### [EXERCISE DESCRIPTION]
Nothing outside the lines from the one containing "Reconstruct this image" down to the one containing "SC.render.engine = 'CYCLES';" belongs in the copy; print that span exactly, both ends included, with pictures removed.

### [DATA PROVIDED]
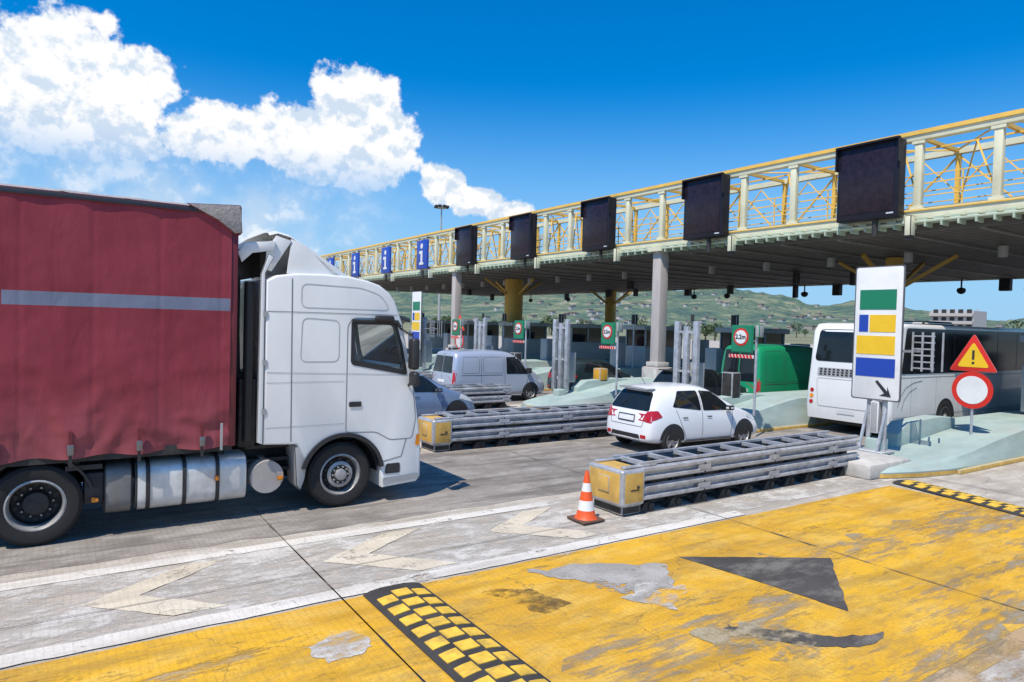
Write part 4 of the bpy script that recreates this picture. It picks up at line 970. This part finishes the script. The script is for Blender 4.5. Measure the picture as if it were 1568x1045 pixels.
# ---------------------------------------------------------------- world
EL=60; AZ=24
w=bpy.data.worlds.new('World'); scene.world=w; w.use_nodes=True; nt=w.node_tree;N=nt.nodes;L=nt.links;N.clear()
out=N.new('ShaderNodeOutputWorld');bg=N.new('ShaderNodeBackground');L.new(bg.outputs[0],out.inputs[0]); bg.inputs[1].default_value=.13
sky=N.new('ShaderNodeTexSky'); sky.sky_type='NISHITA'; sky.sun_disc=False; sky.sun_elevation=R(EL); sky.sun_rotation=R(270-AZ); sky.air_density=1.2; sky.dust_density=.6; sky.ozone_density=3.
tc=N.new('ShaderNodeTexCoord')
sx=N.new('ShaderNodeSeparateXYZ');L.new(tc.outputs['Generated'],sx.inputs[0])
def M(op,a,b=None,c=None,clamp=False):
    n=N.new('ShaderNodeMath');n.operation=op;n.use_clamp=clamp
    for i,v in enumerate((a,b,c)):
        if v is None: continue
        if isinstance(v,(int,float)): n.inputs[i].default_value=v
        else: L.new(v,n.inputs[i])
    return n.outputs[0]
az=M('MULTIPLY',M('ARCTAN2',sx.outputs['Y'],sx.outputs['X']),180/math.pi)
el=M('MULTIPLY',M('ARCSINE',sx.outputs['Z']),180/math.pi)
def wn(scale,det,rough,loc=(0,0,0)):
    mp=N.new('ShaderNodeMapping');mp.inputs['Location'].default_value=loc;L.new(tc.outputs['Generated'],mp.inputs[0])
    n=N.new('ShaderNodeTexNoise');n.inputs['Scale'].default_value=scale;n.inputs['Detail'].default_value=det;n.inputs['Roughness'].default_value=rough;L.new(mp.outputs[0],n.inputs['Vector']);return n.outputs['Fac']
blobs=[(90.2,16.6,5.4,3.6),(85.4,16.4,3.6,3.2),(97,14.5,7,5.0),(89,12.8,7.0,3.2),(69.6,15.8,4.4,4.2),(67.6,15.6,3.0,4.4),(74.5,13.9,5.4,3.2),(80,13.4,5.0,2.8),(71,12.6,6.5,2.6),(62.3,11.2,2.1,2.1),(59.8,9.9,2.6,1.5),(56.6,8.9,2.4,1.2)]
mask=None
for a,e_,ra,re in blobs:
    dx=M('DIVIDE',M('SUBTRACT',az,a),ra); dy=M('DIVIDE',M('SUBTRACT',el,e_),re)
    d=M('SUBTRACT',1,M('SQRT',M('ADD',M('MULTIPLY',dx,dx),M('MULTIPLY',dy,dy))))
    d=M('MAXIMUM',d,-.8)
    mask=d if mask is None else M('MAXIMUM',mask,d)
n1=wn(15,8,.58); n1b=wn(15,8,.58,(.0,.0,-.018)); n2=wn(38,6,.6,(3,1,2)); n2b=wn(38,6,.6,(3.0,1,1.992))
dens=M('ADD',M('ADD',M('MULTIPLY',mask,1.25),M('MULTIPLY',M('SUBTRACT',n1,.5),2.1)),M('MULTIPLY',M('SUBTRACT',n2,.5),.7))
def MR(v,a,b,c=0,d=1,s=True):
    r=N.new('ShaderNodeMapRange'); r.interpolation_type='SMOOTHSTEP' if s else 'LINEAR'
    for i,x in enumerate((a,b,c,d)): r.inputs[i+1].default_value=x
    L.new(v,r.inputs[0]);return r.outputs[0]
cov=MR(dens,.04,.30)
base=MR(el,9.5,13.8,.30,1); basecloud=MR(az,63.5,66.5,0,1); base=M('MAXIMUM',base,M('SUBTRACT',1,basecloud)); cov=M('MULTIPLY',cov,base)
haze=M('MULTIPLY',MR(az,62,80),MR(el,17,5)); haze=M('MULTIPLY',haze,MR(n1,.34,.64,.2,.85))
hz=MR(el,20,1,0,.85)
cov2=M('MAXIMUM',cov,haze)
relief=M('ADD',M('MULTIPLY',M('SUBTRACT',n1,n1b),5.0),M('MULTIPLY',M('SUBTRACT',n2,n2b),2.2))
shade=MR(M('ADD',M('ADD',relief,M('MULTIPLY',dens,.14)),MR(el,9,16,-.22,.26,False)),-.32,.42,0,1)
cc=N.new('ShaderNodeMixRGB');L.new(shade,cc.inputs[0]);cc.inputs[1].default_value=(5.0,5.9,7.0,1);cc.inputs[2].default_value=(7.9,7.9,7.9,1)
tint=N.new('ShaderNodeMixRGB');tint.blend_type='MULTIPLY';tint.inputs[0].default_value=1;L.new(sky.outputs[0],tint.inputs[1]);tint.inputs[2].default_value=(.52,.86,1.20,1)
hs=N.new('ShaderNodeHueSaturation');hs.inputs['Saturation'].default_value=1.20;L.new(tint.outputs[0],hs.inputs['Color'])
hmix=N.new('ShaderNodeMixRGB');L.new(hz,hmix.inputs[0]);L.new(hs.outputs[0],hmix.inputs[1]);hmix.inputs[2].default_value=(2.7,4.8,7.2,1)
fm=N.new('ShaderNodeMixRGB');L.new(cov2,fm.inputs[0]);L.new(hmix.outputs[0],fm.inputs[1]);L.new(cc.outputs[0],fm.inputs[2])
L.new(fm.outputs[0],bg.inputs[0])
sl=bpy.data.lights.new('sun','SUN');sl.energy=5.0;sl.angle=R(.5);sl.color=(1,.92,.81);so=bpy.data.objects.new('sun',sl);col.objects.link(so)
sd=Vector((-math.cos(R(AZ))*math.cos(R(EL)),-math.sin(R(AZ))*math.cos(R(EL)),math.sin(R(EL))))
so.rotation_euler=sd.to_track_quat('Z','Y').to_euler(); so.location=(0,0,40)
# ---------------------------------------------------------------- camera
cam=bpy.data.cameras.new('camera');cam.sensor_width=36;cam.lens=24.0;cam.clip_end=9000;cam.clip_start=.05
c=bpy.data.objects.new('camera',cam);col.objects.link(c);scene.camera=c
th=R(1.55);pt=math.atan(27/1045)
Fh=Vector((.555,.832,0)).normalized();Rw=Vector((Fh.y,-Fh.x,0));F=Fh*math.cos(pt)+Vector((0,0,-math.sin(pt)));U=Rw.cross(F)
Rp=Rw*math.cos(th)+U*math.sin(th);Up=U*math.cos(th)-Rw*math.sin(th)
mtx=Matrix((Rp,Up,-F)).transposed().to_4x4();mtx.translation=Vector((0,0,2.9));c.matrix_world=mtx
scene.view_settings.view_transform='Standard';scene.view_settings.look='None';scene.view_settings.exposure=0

==

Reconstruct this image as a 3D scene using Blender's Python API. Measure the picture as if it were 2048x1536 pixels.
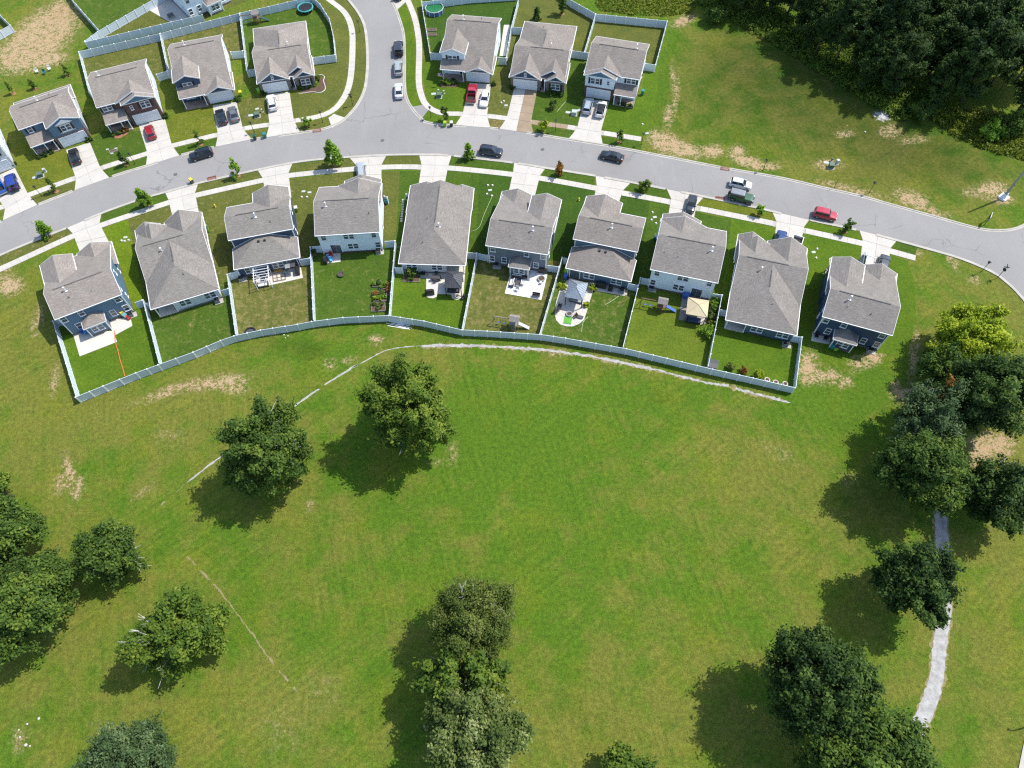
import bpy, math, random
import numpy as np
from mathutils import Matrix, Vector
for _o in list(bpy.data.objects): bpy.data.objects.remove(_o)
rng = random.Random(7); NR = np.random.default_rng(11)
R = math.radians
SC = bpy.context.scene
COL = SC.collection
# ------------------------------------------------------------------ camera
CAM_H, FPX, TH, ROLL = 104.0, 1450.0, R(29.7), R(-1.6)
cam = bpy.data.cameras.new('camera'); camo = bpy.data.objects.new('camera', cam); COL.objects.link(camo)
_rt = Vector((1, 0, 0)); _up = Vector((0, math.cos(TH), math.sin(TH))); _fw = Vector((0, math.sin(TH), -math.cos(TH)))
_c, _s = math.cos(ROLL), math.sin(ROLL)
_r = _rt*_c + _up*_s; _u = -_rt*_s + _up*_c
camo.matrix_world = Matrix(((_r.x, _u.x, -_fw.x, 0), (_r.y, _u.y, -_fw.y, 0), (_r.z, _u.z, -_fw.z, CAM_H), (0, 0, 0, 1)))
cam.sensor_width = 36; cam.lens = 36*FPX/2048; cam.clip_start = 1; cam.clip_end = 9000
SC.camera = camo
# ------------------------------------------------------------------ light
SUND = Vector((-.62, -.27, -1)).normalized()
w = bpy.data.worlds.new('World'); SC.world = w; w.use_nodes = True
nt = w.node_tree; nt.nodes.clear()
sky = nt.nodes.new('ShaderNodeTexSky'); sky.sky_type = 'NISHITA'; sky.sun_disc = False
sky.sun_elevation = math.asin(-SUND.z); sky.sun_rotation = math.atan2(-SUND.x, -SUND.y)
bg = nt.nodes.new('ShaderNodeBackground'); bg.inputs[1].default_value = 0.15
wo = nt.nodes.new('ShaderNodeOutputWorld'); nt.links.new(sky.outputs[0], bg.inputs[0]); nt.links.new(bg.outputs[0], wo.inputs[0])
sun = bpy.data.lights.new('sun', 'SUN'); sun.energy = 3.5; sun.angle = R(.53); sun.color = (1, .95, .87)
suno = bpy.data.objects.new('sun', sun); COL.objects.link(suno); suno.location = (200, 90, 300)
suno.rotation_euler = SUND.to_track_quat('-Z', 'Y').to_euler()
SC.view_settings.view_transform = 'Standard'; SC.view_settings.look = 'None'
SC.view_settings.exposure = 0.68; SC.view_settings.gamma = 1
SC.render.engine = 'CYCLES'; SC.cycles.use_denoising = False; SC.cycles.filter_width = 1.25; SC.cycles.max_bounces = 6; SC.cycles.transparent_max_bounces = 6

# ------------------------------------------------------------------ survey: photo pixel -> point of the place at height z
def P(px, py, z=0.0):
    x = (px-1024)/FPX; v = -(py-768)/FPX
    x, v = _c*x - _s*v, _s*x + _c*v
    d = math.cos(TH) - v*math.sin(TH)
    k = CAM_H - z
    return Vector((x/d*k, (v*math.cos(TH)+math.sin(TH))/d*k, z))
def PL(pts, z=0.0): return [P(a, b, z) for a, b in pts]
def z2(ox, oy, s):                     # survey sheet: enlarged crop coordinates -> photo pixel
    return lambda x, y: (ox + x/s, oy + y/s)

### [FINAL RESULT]
Reconstruct this image as a 3D scene using Blender's Python API. Measure the picture as if it were 2048x1536 pixels.
import bpy, math, random
import numpy as np
from mathutils import Matrix, Vector
for _o in list(bpy.data.objects): bpy.data.objects.remove(_o)
rng = random.Random(7); NR = np.random.default_rng(11)
R = math.radians
SC = bpy.context.scene
COL = SC.collection
# ------------------------------------------------------------------ camera
CAM_H, FPX, TH, ROLL = 104.0, 1450.0, R(29.7), R(-1.6)
cam = bpy.data.cameras.new('camera'); camo = bpy.data.objects.new('camera', cam); COL.objects.link(camo)
_rt = Vector((1, 0, 0)); _up = Vector((0, math.cos(TH), math.sin(TH))); _fw = Vector((0, math.sin(TH), -math.cos(TH)))
_c, _s = math.cos(ROLL), math.sin(ROLL)
_r = _rt*_c + _up*_s; _u = -_rt*_s + _up*_c
camo.matrix_world = Matrix(((_r.x, _u.x, -_fw.x, 0), (_r.y, _u.y, -_fw.y, 0), (_r.z, _u.z, -_fw.z, CAM_H), (0, 0, 0, 1)))
cam.sensor_width = 36; cam.lens = 36*FPX/2048; cam.clip_start = 1; cam.clip_end = 9000
SC.camera = camo
# ------------------------------------------------------------------ light
SUND = Vector((-.62, -.27, -1)).normalized()
w = bpy.data.worlds.new('World'); SC.world = w; w.use_nodes = True
nt = w.node_tree; nt.nodes.clear()
sky = nt.nodes.new('ShaderNodeTexSky'); sky.sky_type = 'NISHITA'; sky.sun_disc = False
sky.sun_elevation = math.asin(-SUND.z); sky.sun_rotation = math.atan2(-SUND.x, -SUND.y)
bg = nt.nodes.new('ShaderNodeBackground'); bg.inputs[1].default_value = 0.15
wo = nt.nodes.new('ShaderNodeOutputWorld'); nt.links.new(sky.outputs[0], bg.inputs[0]); nt.links.new(bg.outputs[0], wo.inputs[0])
sun = bpy.data.lights.new('sun', 'SUN'); sun.energy = 3.5; sun.angle = R(.53); sun.color = (1, .95, .87)
suno = bpy.data.objects.new('sun', sun); COL.objects.link(suno); suno.location = (200, 90, 300)
suno.rotation_euler = SUND.to_track_quat('-Z', 'Y').to_euler()
SC.view_settings.view_transform = 'Standard'; SC.view_settings.look = 'None'
SC.view_settings.exposure = 0.68; SC.view_settings.gamma = 1
SC.render.engine = 'CYCLES'; SC.cycles.use_denoising = False; SC.cycles.filter_width = 1.25; SC.cycles.max_bounces = 6; SC.cycles.transparent_max_bounces = 6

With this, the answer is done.